CHRISTIAN MAGOON: I think, you know, like any area that’s white hot in terms of returns and an interest, I think there seems to be way more many, way too many ICOs out there. I think ultimately, we may be able to get out with some decent market capital initially and get some funding, but ultimately, I think it’s going to depend on that network you build around it in terms of the user base, but then also what’s the unique application that the coin is able to deliver? And many of these seem to be more about branding than they are about the size of their network or the functionality of the coin.

So, I’m guessing this is not unlike other areas we’ve seen where whether it’s the automobile industry or the recording industry where initially thousands of companies literally spring up and start manufacturing or making things, goods and services. And eventually, a big consolidation happens and you get a dozen or so meaningful players that most of the assets tend to be concentrated in the top four or five.

So I think, my opinion it’s going 80/20. Doesn’t mean that … I still think there are some, probably some new ICOs that will come that will provide unique functions that people haven’t really thought of yet that will still get their place. So, I still don’t think we’ve seen the top 10 ICOs launch. I think there’s still some more that will join the top 10, but definitely seems like bitcoin, ethereum, will have … Gosh, be hard to think that they wouldn’t be in the top five three or four years from now.

BLOCK TRIBUNE:What do you see, finally, as the impact of sovereigns getting into the game of cryptocurrency?

CHRISTIAN MAGOON: Well, it seems like it’s a double-edged sword, because it could be massive if some of the demand that they could create and awareness that they could create. The same time, some of the, depending on if they take the step and become an issuer versus just an investor, so just taking that apart, if they become an investor, I think that is very constructive to the whole ICO market because it starts to legitimize it when large institutions with trillions of dollars start to take an, even just have a four or five percent allocation into an asset class, it legitimizes it to all the investors below. It starts to make it more of a fundamental part of peoples’ portfolio, which is big. So, that could be huge from an investor standpoint.

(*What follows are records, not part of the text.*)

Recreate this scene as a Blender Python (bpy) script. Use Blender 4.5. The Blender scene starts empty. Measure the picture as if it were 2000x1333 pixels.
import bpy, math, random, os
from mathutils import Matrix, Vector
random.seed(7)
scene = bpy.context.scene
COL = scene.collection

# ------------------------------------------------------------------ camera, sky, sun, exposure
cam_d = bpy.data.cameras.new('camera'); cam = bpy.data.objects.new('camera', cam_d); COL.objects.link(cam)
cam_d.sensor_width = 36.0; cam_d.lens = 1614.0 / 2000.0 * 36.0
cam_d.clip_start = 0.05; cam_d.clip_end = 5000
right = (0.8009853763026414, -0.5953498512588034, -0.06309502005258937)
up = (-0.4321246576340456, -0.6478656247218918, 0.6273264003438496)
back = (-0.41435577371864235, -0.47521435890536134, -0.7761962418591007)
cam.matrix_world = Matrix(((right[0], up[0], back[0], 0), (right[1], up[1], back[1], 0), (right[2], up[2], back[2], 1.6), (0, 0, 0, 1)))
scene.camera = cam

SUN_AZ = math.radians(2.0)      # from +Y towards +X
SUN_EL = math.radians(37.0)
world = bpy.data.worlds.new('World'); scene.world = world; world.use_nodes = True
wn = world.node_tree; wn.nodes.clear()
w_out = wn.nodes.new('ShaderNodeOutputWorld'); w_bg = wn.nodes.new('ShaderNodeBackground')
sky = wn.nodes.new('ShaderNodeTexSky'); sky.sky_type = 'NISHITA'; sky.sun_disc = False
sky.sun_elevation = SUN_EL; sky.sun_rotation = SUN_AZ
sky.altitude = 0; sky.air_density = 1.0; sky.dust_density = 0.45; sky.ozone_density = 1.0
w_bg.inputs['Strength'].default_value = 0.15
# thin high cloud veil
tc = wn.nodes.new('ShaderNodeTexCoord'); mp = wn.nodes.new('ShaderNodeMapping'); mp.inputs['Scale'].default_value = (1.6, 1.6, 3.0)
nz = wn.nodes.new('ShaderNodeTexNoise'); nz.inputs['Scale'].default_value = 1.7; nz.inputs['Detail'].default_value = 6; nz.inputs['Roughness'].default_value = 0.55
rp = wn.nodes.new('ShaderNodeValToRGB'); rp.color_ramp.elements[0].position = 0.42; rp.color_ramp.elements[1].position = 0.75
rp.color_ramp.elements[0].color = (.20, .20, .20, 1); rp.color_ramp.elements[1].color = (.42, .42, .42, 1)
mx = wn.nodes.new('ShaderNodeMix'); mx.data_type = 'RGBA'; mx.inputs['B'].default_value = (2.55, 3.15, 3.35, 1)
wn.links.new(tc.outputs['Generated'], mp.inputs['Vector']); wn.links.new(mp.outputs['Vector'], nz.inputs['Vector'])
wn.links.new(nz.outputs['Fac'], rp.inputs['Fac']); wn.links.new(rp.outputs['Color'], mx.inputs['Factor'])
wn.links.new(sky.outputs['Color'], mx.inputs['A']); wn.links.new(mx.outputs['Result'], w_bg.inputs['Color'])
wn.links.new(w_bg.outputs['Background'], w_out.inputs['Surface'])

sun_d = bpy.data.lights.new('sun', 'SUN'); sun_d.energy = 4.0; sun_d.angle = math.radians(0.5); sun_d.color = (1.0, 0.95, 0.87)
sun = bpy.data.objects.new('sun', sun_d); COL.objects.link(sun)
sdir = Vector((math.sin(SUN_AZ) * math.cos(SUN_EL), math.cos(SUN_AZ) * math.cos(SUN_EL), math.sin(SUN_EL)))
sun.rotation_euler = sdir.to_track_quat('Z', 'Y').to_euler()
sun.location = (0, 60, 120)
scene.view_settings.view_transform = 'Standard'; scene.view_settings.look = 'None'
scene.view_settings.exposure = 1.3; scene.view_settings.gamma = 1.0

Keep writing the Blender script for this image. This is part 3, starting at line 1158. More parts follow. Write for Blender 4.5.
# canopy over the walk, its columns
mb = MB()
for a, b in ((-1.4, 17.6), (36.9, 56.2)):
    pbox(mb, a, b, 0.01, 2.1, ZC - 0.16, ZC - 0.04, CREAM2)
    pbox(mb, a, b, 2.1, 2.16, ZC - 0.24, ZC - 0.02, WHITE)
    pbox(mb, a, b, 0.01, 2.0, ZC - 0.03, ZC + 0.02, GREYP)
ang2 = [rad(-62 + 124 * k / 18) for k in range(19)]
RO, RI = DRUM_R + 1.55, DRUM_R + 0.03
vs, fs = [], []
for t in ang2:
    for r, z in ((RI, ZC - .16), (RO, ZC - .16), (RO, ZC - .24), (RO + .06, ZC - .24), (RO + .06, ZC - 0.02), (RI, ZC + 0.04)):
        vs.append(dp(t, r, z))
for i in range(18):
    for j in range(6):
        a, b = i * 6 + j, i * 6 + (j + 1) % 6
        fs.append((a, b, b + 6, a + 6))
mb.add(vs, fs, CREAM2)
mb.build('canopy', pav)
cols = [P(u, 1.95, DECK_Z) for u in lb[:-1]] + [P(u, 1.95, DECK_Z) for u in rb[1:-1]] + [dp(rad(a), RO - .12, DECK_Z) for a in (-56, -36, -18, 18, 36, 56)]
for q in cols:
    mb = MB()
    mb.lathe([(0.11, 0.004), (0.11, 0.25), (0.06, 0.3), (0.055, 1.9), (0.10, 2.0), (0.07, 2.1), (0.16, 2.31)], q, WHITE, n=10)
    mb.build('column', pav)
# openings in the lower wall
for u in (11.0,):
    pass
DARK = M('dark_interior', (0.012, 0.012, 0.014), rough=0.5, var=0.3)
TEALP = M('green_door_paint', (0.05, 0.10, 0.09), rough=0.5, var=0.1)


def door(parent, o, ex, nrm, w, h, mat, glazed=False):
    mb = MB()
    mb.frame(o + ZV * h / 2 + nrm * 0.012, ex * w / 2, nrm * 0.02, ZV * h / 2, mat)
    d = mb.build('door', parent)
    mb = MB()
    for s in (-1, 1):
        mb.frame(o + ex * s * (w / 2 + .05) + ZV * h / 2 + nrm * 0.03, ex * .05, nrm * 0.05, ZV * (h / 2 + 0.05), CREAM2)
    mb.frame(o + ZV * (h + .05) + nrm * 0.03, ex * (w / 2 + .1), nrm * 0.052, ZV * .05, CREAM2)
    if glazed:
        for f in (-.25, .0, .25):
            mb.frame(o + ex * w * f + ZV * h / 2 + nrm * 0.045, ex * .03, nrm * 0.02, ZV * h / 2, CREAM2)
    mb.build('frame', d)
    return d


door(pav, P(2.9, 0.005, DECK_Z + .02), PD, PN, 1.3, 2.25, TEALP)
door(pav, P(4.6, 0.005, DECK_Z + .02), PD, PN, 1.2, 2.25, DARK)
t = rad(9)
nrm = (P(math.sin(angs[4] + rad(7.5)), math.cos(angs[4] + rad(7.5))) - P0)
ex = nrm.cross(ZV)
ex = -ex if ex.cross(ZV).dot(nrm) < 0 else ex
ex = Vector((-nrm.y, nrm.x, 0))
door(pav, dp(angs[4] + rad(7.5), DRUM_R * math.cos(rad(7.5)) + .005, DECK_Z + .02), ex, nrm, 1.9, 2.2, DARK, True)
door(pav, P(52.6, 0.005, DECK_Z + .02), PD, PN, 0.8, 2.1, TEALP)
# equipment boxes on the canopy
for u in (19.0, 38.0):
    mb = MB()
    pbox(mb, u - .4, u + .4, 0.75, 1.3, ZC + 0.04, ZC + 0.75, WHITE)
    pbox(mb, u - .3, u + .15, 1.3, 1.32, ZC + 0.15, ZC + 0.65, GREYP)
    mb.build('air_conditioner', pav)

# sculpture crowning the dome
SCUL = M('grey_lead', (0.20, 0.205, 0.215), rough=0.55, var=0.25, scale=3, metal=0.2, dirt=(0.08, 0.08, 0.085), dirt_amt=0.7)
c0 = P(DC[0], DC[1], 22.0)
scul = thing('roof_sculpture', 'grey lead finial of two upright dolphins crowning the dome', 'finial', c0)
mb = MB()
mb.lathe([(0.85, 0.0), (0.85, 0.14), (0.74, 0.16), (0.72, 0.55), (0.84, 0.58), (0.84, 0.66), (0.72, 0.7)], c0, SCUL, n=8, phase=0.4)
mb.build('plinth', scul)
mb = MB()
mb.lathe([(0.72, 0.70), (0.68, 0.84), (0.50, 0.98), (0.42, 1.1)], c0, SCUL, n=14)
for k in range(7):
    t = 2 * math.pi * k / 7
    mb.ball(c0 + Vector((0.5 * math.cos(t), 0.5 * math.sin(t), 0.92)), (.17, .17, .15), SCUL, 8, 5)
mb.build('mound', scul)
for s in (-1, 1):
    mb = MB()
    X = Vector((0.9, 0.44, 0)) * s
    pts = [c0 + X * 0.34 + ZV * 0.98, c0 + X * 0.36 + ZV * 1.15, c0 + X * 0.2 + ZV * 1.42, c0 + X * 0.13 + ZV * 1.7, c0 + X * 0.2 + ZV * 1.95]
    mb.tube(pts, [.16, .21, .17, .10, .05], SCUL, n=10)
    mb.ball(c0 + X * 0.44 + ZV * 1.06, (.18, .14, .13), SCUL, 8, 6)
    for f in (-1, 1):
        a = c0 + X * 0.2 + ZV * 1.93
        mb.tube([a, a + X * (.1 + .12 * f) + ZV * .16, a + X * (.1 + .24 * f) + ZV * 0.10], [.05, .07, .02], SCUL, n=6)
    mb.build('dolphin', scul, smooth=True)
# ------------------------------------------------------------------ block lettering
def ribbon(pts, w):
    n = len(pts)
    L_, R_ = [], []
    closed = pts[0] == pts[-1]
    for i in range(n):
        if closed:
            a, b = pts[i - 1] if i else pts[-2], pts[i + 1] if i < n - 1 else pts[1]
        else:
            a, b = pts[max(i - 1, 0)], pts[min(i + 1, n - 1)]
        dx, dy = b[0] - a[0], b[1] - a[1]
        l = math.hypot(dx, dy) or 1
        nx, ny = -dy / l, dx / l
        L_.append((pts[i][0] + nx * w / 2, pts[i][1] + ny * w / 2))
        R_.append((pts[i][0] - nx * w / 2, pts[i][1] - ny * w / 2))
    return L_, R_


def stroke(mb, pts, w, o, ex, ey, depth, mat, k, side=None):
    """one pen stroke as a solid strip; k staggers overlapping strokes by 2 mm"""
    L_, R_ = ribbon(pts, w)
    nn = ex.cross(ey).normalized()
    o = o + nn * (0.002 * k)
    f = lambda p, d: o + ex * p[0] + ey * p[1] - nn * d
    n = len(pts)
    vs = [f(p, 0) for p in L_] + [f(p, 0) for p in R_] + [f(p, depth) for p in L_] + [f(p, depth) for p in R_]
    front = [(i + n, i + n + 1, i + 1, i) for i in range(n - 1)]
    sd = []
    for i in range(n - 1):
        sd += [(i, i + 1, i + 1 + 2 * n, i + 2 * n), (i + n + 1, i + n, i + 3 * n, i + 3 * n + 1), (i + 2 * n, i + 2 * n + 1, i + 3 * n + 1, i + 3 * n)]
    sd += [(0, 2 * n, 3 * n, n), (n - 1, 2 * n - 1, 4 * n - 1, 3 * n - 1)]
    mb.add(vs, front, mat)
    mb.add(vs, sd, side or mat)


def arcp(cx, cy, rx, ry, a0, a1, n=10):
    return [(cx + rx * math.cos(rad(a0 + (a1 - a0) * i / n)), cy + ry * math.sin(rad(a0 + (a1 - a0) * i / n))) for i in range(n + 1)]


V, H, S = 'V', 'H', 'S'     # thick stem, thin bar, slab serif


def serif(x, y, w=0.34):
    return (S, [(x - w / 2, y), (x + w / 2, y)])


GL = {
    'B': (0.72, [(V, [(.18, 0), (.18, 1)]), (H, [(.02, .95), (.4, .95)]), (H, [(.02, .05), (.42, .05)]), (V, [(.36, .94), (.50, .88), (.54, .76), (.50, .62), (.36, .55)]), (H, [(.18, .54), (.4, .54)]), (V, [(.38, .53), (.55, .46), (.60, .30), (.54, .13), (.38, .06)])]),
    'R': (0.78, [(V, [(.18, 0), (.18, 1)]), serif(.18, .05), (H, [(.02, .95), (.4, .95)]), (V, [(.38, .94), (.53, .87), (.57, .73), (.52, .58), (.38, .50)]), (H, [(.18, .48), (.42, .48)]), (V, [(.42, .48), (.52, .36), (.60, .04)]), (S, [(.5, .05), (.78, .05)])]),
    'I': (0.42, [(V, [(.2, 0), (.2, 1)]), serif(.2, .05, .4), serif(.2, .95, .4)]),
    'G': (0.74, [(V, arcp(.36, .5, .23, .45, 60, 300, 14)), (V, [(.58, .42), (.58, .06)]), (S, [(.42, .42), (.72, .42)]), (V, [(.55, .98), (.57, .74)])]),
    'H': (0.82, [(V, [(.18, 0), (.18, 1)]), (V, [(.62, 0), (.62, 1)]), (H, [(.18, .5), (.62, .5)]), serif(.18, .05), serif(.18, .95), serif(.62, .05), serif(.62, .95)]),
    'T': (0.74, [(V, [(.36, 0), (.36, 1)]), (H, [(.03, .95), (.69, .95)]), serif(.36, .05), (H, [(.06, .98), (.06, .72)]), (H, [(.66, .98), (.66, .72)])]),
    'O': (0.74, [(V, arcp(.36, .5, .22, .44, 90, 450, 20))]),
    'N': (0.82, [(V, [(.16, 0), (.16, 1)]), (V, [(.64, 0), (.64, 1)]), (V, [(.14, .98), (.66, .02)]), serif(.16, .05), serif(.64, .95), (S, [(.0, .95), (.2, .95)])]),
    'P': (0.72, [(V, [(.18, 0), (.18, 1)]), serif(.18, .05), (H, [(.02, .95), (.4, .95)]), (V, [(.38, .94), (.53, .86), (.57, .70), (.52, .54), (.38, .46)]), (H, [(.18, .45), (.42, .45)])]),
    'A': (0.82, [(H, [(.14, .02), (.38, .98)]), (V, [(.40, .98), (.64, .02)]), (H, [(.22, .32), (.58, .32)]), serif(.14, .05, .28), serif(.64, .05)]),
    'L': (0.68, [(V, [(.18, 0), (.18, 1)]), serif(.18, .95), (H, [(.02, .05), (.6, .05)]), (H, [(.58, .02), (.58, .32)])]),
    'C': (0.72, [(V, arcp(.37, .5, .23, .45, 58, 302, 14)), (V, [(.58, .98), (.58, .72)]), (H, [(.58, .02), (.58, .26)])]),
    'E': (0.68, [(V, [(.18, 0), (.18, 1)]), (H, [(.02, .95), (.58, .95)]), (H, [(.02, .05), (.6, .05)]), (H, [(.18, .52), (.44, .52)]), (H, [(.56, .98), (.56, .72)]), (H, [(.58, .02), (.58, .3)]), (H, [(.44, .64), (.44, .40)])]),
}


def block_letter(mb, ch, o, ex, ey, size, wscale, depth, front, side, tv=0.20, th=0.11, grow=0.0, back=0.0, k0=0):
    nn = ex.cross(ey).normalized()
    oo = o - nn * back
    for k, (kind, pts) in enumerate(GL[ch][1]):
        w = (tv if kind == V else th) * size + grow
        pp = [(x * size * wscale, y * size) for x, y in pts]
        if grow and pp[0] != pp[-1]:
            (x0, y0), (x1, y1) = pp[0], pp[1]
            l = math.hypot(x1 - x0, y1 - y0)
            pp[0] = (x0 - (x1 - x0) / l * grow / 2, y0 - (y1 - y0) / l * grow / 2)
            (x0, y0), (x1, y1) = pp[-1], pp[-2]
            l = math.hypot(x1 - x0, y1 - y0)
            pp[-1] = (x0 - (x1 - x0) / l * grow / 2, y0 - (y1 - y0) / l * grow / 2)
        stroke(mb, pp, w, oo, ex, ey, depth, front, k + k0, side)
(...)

If they start going all the way into issuer’s standpoint, that’s where it could, to me, be a double-edged sword, just because I think it could eat into some of the existing markets. Although I’d caution that the issuer being sovereign and being an issuer of these coins might actually kind of work against them, because of potentially the connection they have to some of the, let’s say the politics and the government kind of ties to have. I could see that being actually a negative point to people in the ICO market.